__Data shown__
.....

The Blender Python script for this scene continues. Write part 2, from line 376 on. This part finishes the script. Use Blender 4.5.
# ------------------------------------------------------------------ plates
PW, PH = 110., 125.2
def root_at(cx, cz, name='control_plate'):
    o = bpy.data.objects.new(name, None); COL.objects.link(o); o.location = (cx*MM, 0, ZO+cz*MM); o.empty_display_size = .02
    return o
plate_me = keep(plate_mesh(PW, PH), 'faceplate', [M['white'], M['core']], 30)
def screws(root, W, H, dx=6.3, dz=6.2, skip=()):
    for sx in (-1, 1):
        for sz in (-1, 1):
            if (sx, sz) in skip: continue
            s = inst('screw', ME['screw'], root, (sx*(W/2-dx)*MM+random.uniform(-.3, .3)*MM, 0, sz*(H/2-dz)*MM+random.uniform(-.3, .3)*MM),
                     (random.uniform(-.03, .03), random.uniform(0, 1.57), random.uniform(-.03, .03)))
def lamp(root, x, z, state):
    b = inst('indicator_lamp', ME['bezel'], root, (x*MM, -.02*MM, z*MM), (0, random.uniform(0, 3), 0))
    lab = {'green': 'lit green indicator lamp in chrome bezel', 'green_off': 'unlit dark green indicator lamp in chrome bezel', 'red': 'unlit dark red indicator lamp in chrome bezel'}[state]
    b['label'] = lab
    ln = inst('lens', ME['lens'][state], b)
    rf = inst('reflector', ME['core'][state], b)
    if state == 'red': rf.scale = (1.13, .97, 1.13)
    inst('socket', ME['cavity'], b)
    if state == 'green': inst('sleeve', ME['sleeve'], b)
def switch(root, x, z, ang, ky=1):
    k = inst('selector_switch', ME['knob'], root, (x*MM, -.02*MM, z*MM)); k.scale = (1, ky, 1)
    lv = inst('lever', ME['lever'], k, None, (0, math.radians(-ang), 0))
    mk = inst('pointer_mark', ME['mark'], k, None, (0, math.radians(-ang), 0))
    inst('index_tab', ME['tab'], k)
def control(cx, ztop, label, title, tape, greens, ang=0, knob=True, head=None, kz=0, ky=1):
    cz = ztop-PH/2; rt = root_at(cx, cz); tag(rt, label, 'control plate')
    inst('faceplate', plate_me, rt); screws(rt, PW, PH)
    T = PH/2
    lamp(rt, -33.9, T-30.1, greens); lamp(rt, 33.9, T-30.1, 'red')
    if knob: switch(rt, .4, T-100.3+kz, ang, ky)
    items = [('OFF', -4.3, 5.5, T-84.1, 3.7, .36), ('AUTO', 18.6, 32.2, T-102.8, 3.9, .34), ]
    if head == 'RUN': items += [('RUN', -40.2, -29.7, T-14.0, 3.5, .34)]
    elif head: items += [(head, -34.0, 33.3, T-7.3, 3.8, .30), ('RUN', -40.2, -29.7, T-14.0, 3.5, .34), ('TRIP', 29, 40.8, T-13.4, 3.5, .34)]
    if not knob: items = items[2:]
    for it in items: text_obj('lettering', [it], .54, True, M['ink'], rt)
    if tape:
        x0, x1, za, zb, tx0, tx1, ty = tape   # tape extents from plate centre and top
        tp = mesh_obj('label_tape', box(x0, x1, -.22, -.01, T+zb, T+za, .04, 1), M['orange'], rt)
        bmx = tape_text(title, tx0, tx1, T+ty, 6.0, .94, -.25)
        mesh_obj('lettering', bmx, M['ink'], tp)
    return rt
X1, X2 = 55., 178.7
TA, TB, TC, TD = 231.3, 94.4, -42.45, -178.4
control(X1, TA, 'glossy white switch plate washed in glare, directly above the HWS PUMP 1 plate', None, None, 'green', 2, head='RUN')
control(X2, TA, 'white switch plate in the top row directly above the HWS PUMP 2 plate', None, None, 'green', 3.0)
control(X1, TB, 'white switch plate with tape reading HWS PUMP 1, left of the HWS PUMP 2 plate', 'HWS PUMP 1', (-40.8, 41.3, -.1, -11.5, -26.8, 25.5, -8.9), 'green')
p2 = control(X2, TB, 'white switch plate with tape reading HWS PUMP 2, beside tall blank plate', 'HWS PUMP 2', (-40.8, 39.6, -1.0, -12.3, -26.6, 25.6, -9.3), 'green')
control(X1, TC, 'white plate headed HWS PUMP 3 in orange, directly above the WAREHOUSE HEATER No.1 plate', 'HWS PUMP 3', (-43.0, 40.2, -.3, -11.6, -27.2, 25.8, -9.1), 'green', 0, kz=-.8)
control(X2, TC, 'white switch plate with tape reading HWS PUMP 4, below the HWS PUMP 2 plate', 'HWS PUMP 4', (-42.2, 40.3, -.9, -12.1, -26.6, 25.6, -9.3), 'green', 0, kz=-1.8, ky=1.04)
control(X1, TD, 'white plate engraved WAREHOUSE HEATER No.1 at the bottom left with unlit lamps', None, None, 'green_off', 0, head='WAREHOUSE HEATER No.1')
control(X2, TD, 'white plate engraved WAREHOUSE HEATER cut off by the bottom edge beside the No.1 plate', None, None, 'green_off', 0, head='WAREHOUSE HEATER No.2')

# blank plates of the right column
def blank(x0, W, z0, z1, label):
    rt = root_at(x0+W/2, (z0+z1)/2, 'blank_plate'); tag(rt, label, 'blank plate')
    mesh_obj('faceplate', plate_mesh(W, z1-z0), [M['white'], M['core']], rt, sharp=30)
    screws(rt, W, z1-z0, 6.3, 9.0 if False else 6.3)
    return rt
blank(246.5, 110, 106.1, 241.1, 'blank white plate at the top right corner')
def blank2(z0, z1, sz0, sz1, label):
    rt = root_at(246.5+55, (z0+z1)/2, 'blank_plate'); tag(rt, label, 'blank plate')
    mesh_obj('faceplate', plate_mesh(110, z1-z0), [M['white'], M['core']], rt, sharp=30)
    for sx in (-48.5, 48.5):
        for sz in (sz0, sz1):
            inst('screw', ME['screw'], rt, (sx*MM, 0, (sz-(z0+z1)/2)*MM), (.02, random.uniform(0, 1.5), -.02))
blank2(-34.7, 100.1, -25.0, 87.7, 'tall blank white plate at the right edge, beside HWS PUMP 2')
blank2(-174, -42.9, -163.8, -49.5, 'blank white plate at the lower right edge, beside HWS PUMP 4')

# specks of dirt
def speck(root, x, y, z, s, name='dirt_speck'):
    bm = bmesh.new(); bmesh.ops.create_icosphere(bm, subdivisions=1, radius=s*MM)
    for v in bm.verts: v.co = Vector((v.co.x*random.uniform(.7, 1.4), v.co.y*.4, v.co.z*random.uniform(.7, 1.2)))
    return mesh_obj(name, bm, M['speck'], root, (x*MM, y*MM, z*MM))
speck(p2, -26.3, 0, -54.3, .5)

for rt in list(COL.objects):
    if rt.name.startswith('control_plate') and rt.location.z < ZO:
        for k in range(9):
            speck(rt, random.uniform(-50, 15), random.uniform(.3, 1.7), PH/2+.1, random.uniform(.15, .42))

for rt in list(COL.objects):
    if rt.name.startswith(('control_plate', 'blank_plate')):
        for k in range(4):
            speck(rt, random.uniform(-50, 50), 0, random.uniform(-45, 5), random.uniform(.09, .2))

.....

__What you need to do__
Make an exact copy of the listing, including every line.

__Final result__
The Blender Python script for this scene continues. Write part 2, from line 376 on. This part finishes the script. Use Blender 4.5.
# ------------------------------------------------------------------ plates
PW, PH = 110., 125.2
def root_at(cx, cz, name='control_plate'):
    o = bpy.data.objects.new(name, None); COL.objects.link(o); o.location = (cx*MM, 0, ZO+cz*MM); o.empty_display_size = .02
    return o
plate_me = keep(plate_mesh(PW, PH), 'faceplate', [M['white'], M['core']], 30)
def screws(root, W, H, dx=6.3, dz=6.2, skip=()):
    for sx in (-1, 1):
        for sz in (-1, 1):
            if (sx, sz) in skip: continue
            s = inst('screw', ME['screw'], root, (sx*(W/2-dx)*MM+random.uniform(-.3, .3)*MM, 0, sz*(H/2-dz)*MM+random.uniform(-.3, .3)*MM),
                     (random.uniform(-.03, .03), random.uniform(0, 1.57), random.uniform(-.03, .03)))
def lamp(root, x, z, state):
    b = inst('indicator_lamp', ME['bezel'], root, (x*MM, -.02*MM, z*MM), (0, random.uniform(0, 3), 0))
    lab = {'green': 'lit green indicator lamp in chrome bezel', 'green_off': 'unlit dark green indicator lamp in chrome bezel', 'red': 'unlit dark red indicator lamp in chrome bezel'}[state]
    b['label'] = lab
    ln = inst('lens', ME['lens'][state], b)
    rf = inst('reflector', ME['core'][state], b)
    if state == 'red': rf.scale = (1.13, .97, 1.13)
    inst('socket', ME['cavity'], b)
    if state == 'green': inst('sleeve', ME['sleeve'], b)
def switch(root, x, z, ang, ky=1):
    k = inst('selector_switch', ME['knob'], root, (x*MM, -.02*MM, z*MM)); k.scale = (1, ky, 1)
    lv = inst('lever', ME['lever'], k, None, (0, math.radians(-ang), 0))
    mk = inst('pointer_mark', ME['mark'], k, None, (0, math.radians(-ang), 0))
    inst('index_tab', ME['tab'], k)
def control(cx, ztop, label, title, tape, greens, ang=0, knob=True, head=None, kz=0, ky=1):
    cz = ztop-PH/2; rt = root_at(cx, cz); tag(rt, label, 'control plate')
    inst('faceplate', plate_me, rt); screws(rt, PW, PH)
    T = PH/2
    lamp(rt, -33.9, T-30.1, greens); lamp(rt, 33.9, T-30.1, 'red')
    if knob: switch(rt, .4, T-100.3+kz, ang, ky)
    items = [('OFF', -4.3, 5.5, T-84.1, 3.7, .36), ('AUTO', 18.6, 32.2, T-102.8, 3.9, .34), ]
    if head == 'RUN': items += [('RUN', -40.2, -29.7, T-14.0, 3.5, .34)]
    elif head: items += [(head, -34.0, 33.3, T-7.3, 3.8, .30), ('RUN', -40.2, -29.7, T-14.0, 3.5, .34), ('TRIP', 29, 40.8, T-13.4, 3.5, .34)]
    if not knob: items = items[2:]
    for it in items: text_obj('lettering', [it], .54, True, M['ink'], rt)
    if tape:
        x0, x1, za, zb, tx0, tx1, ty = tape   # tape extents from plate centre and top
        tp = mesh_obj('label_tape', box(x0, x1, -.22, -.01, T+zb, T+za, .04, 1), M['orange'], rt)
        bmx = tape_text(title, tx0, tx1, T+ty, 6.0, .94, -.25)
        mesh_obj('lettering', bmx, M['ink'], tp)
    return rt
X1, X2 = 55., 178.7
TA, TB, TC, TD = 231.3, 94.4, -42.45, -178.4
control(X1, TA, 'glossy white switch plate washed in glare, directly above the HWS PUMP 1 plate', None, None, 'green', 2, head='RUN')
control(X2, TA, 'white switch plate in the top row directly above the HWS PUMP 2 plate', None, None, 'green', 3.0)
control(X1, TB, 'white switch plate with tape reading HWS PUMP 1, left of the HWS PUMP 2 plate', 'HWS PUMP 1', (-40.8, 41.3, -.1, -11.5, -26.8, 25.5, -8.9), 'green')
p2 = control(X2, TB, 'white switch plate with tape reading HWS PUMP 2, beside tall blank plate', 'HWS PUMP 2', (-40.8, 39.6, -1.0, -12.3, -26.6, 25.6, -9.3), 'green')
control(X1, TC, 'white plate headed HWS PUMP 3 in orange, directly above the WAREHOUSE HEATER No.1 plate', 'HWS PUMP 3', (-43.0, 40.2, -.3, -11.6, -27.2, 25.8, -9.1), 'green', 0, kz=-.8)
control(X2, TC, 'white switch plate with tape reading HWS PUMP 4, below the HWS PUMP 2 plate', 'HWS PUMP 4', (-42.2, 40.3, -.9, -12.1, -26.6, 25.6, -9.3), 'green', 0, kz=-1.8, ky=1.04)
control(X1, TD, 'white plate engraved WAREHOUSE HEATER No.1 at the bottom left with unlit lamps', None, None, 'green_off', 0, head='WAREHOUSE HEATER No.1')
control(X2, TD, 'white plate engraved WAREHOUSE HEATER cut off by the bottom edge beside the No.1 plate', None, None, 'green_off', 0, head='WAREHOUSE HEATER No.2')

# blank plates of the right column
def blank(x0, W, z0, z1, label):
    rt = root_at(x0+W/2, (z0+z1)/2, 'blank_plate'); tag(rt, label, 'blank plate')
    mesh_obj('faceplate', plate_mesh(W, z1-z0), [M['white'], M['core']], rt, sharp=30)
    screws(rt, W, z1-z0, 6.3, 9.0 if False else 6.3)
    return rt
blank(246.5, 110, 106.1, 241.1, 'blank white plate at the top right corner')
def blank2(z0, z1, sz0, sz1, label):
    rt = root_at(246.5+55, (z0+z1)/2, 'blank_plate'); tag(rt, label, 'blank plate')
    mesh_obj('faceplate', plate_mesh(110, z1-z0), [M['white'], M['core']], rt, sharp=30)
    for sx in (-48.5, 48.5):
        for sz in (sz0, sz1):
            inst('screw', ME['screw'], rt, (sx*MM, 0, (sz-(z0+z1)/2)*MM), (.02, random.uniform(0, 1.5), -.02))
blank2(-34.7, 100.1, -25.0, 87.7, 'tall blank white plate at the right edge, beside HWS PUMP 2')
blank2(-174, -42.9, -163.8, -49.5, 'blank white plate at the lower right edge, beside HWS PUMP 4')

# specks of dirt
def speck(root, x, y, z, s, name='dirt_speck'):
    bm = bmesh.new(); bmesh.ops.create_icosphere(bm, subdivisions=1, radius=s*MM)
    for v in bm.verts: v.co = Vector((v.co.x*random.uniform(.7, 1.4), v.co.y*.4, v.co.z*random.uniform(.7, 1.2)))
    return mesh_obj(name, bm, M['speck'], root, (x*MM, y*MM, z*MM))
speck(p2, -26.3, 0, -54.3, .5)

for rt in list(COL.objects):
    if rt.name.startswith('control_plate') and rt.location.z < ZO:
        for k in range(9):
            speck(rt, random.uniform(-50, 15), random.uniform(.3, 1.7), PH/2+.1, random.uniform(.15, .42))

for rt in list(COL.objects):
    if rt.name.startswith(('control_plate', 'blank_plate')):
        for k in range(4):
            speck(rt, random.uniform(-50, 50), 0, random.uniform(-45, 5), random.uniform(.09, .2))